RBA rate rises tipped to slow bank mortgage growth – Michmutters

RBA rate rises tipped to slow bank mortgage growth

“While we are now experiencing a return to more normal interest rates than what has been observed over the past few years; increased rates will be impacting many household budgets,” Hyman said.

The signs new lending is off its highs come as financial markets expect the Reserve Bank of Australia to raise the cash rate from 1.35 per cent to 1.85 per cent this Tuesday, in an attempt to force down inflation.

For the big-four banks, rising interest rates tend to widen profit margins, but analysts also expect higher bad debts, alongside slower growth in the $2 trillion mortgage market.

Macquarie analyst Victor German is forecasting housing credit growth to fall sharply to 2.2 per cent a year by the middle of 2023, from annual growth of almost 8 per cent in June, citing New Zealand’s experience, where lending dropped in response to higher rates.

“If we are heading into an environment where credit growth is going to be slow for a long period of time, it does have a substantial impact on the earnings outlook and the valuation of banks,” said German, who has more bearish estimates on credit growth than many other analysts.

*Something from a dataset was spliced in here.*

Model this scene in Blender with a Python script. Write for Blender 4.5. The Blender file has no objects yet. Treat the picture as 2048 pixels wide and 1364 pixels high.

Morningstar analyst Nathan Zaia has forecast home loan growth to slow to 3 per cent to 4 per cent in 2023, because of falls in house prices and customers’ borrowing capacity.


Zaia said net interest margins – the difference between funding costs and what the banks charge for loans – were more “material” for the major banks than credit growth.

Macquarie Group chief executive Shemara Wikramanayake acknowledged the likely slowdown in loan growth before the bank’s annual meeting on Thursday, saying: “In our banking and financial services business we’re seeing interest rates go up, possibly volume growth come off a bit in the market , although we continue to have good volume growth.”

Anthony Waldron, chief executive of REA Group-owned Mortgage Choice, said he thought the refinancing market would remain strong because many borrowers would face higher rates as rock-bottom fixed-rate loans expire. “People have been on a rate that, in some cases started, with a 1, and all of a sudden, they are going to be in the 3s,” Waldron said.